Lago de Vita is a planned residential community of single-family homes and condominiums that has its own township-approved rules governing development.

Kondisko's parcel currently is approved for commercial uses, including a golf course, clubhouse, tennis courts and swimming pool. Kondisko wants the site's use modified to allow for townhomes.

Kondisko, who lives in the development but also maintains a home in Florida, said he feels that townhouses are the best use for the property.

"It's residential," Kondisko said. "It's a beautiful neighborhood, and it should stay that way."

He also pointed out the site failed in its previous use as a golf course and has yet to attract a restaurant or other commercial development.

Kondisko stopped short of saying he would put a restaurant on the site if the area isn't approved for townhouses, but he did acknowledge he will seek a return on his investment.

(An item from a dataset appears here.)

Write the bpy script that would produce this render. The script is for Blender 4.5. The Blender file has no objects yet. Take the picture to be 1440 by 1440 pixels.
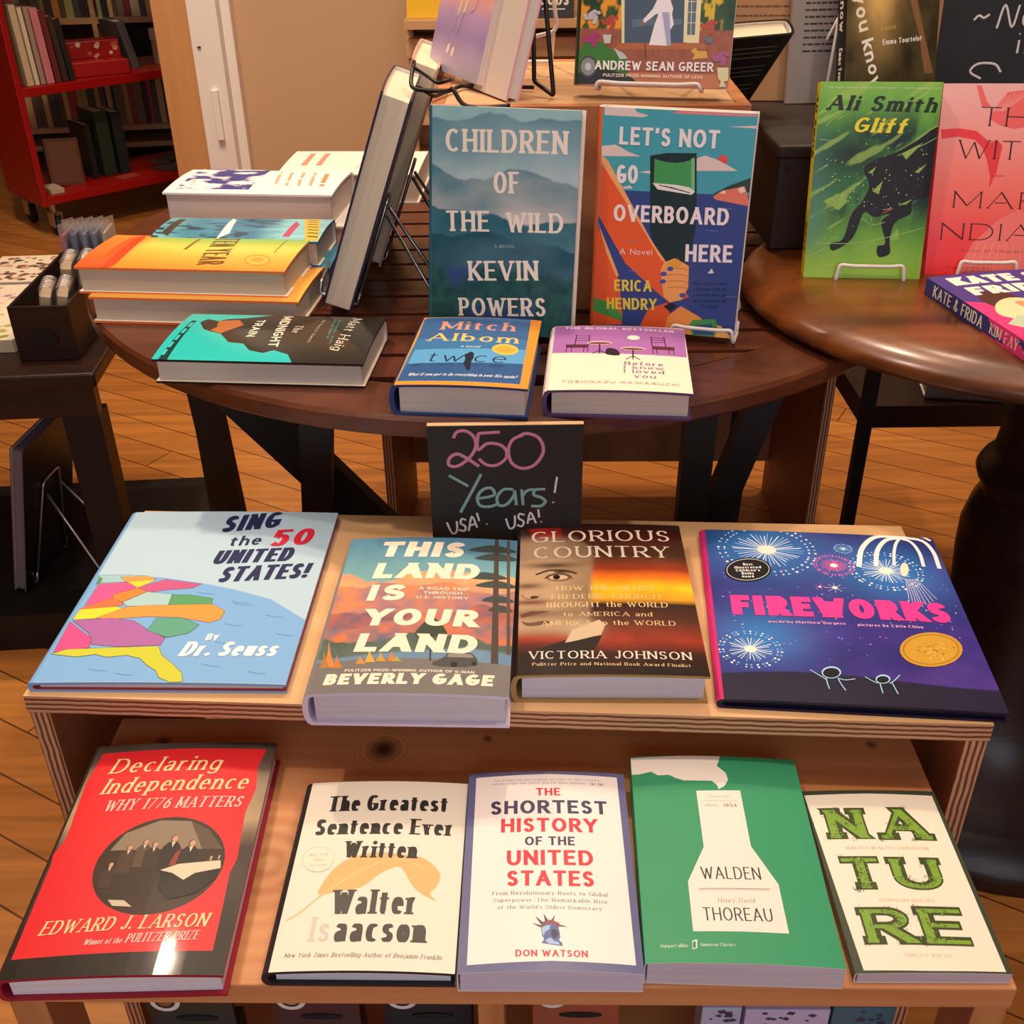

Robert Johnston, a Greensburg attorney representing a dozen Lago de Vita residents who are organized under the group Communities of Lago de Vita Inc., said his clients fear if Kondisko's request is approved, the developer will seek additional changes that would eliminate an open space in the community.

The open space was part of the failed golf course. Kondisko said he never indicated he intends to build on the open space, but he did acknowledge he is constructing houses on a section of the course he owns in Unity Township. A portion of Lago de Vita lies in Unity Township.

Two Lago de Vita residents told supervisors they don't want the townhouses. Michael Pierce, of Lakewood Road, presented supervisors with a petition signed by 153 residents who oppose any changes to the community.

Pierce said although he prefers Kondisko's parcel be developed into a park or recreation area, he would not oppose a restaurant or public swimming pool.

Anthony Pacienza, of Lakewood Road, said granting Kondisko's request could set a precedent for other changes to the community.

Seven residents spoke in favor of the proposed change, including Diana Pandolph, president of the Casa Vita homeowners association.

Pandolph displayed photos depicting the former golf course's now-unkempt parking lot. She said the site also has become a dumping ground.

Ed Halusic, of Lakewood Drive, said he prefers townhouses over a restaurant.

"I've seen the backs of restaurants," Halusic said. "They don't look very nice. That's where the garbage is."

Residents who spoke in favor of modifying the site's use from commercial to residential also said they want assurances the open space on the former golf course is maintained.

Kondisko, after consulting with his attorney, Thomas Godlewski, of Greensburg, amended his request to include the open space. The amendment prohibits him from seeking any additional modifications to his property, and the restriction would remain in effect even if Kondisko sold the land.

Supervisors did not immediately rule on Kondisko's request and have up to 45 days to render a decision.